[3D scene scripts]
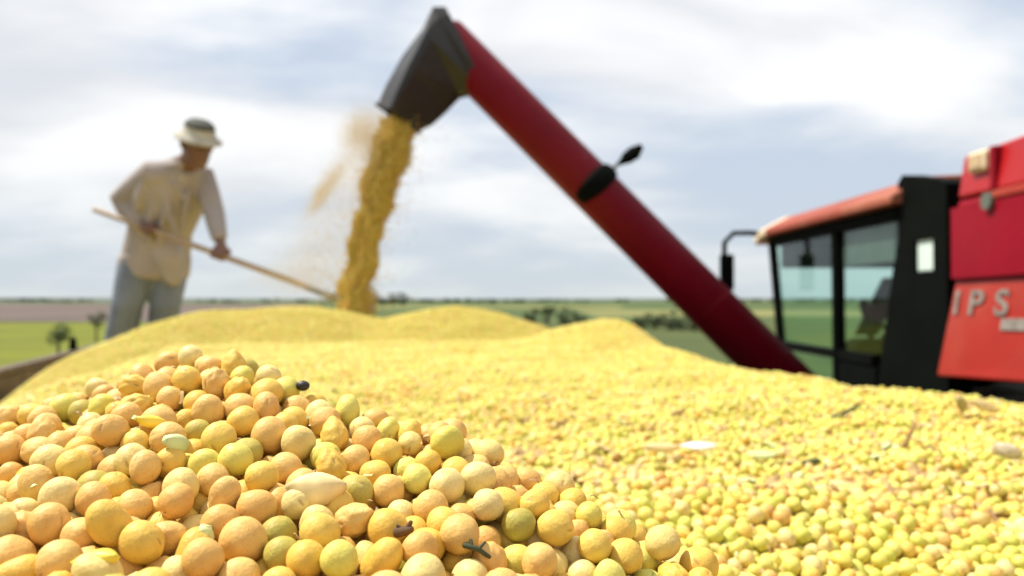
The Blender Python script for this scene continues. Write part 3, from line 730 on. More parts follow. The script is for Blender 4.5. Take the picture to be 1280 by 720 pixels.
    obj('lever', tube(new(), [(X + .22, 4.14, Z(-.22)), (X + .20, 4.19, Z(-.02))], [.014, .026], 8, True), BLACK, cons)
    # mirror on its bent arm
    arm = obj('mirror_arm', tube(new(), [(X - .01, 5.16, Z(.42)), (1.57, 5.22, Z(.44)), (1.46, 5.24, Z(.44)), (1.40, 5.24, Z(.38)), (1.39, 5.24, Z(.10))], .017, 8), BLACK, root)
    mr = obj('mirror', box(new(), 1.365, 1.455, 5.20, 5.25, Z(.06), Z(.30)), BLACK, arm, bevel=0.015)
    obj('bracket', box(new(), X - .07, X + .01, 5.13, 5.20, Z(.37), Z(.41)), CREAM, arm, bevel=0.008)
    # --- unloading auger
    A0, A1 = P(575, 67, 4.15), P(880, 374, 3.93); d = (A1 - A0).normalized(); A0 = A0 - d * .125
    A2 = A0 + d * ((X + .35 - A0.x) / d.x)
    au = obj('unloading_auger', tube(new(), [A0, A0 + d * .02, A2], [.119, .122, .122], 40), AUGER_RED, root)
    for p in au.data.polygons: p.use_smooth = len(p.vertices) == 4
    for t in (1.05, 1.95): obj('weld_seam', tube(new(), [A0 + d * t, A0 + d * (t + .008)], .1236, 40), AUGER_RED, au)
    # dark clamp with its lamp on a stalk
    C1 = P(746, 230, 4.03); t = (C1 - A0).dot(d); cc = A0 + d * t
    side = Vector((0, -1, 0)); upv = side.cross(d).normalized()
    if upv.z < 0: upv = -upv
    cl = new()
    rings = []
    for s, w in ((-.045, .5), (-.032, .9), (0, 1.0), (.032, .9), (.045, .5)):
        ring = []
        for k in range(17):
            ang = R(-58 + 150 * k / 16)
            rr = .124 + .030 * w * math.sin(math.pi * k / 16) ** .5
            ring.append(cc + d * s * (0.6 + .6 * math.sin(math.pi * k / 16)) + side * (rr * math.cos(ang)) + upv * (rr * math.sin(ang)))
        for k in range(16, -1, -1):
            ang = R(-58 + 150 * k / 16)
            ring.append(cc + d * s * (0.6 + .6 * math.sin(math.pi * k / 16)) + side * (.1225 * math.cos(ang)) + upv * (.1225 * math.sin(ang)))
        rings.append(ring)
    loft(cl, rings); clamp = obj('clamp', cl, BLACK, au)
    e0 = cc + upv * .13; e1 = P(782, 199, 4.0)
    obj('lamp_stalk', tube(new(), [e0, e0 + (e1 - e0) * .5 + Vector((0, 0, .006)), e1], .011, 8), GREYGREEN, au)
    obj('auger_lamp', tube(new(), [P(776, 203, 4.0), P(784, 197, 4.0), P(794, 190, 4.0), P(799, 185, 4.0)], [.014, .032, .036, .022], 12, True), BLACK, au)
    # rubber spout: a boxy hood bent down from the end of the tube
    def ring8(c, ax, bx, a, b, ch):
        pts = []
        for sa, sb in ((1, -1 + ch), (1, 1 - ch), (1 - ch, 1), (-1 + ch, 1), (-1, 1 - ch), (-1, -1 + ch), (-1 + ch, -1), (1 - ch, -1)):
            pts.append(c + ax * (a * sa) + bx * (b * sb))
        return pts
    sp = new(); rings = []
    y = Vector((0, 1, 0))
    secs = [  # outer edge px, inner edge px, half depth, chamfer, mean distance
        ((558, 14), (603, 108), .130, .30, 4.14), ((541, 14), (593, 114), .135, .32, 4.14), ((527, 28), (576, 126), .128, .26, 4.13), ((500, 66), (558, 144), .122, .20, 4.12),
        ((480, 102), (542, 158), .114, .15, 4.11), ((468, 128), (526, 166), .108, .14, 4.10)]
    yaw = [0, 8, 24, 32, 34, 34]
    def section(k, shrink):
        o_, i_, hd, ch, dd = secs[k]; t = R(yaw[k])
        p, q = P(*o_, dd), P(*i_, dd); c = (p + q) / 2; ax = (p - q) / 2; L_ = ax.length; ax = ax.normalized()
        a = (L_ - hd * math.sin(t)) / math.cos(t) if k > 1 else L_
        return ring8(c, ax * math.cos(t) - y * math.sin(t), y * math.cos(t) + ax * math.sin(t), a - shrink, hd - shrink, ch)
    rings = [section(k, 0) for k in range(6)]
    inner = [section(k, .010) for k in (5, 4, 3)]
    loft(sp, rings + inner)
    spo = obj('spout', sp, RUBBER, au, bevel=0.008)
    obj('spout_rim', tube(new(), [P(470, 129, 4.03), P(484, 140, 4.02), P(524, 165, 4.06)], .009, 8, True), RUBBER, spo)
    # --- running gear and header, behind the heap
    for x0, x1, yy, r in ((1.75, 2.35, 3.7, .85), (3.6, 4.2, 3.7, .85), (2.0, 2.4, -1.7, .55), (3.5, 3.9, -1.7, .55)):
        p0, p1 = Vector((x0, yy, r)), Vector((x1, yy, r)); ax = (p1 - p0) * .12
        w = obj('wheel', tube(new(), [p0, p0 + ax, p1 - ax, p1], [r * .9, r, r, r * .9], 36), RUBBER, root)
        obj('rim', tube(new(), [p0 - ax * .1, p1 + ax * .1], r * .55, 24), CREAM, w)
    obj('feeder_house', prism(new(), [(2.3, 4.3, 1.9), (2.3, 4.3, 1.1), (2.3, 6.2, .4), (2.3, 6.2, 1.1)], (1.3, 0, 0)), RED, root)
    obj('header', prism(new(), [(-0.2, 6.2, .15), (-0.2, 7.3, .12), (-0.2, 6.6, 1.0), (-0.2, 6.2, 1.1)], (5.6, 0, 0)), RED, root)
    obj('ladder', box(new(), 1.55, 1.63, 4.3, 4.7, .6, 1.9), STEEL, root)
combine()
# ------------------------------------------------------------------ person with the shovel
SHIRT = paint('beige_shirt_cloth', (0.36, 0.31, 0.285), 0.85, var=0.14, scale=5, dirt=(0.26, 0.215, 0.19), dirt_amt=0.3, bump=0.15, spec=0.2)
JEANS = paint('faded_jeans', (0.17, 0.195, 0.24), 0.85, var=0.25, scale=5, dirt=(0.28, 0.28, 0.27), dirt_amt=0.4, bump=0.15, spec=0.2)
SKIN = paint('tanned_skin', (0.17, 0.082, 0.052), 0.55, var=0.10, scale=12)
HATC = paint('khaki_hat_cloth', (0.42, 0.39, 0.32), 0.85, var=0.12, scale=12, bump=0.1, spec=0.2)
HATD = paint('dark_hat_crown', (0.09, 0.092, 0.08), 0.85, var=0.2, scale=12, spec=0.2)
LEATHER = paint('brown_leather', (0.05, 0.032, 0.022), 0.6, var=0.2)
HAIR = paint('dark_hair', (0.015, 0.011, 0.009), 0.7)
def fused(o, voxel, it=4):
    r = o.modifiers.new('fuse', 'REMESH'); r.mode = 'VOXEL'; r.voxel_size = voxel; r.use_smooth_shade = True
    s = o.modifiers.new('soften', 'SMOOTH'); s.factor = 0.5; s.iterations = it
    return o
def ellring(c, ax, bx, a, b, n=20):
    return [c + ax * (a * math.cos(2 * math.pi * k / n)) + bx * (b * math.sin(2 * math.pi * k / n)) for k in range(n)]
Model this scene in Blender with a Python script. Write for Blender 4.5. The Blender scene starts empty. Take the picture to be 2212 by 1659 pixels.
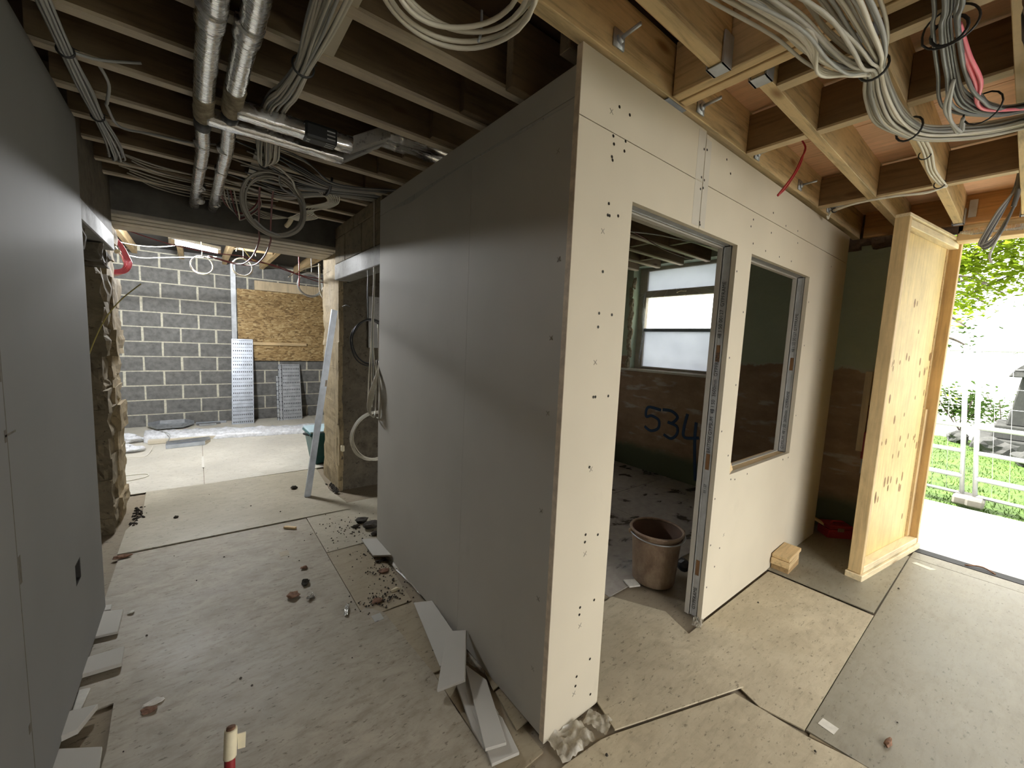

▶ Directions
From the listing, copy every line where the string "Write" appears.

▶ Worked solution
The Blender Python script for this scene continues. Write part 3, from line 730 on. More parts follow. The script is for Blender 4.5. Take the picture to be 1280 by 720 pixels.
Model this scene in Blender with a Python script. Write for Blender 4.5. The Blender scene starts empty. Take the picture to be 2212 by 1659 pixels.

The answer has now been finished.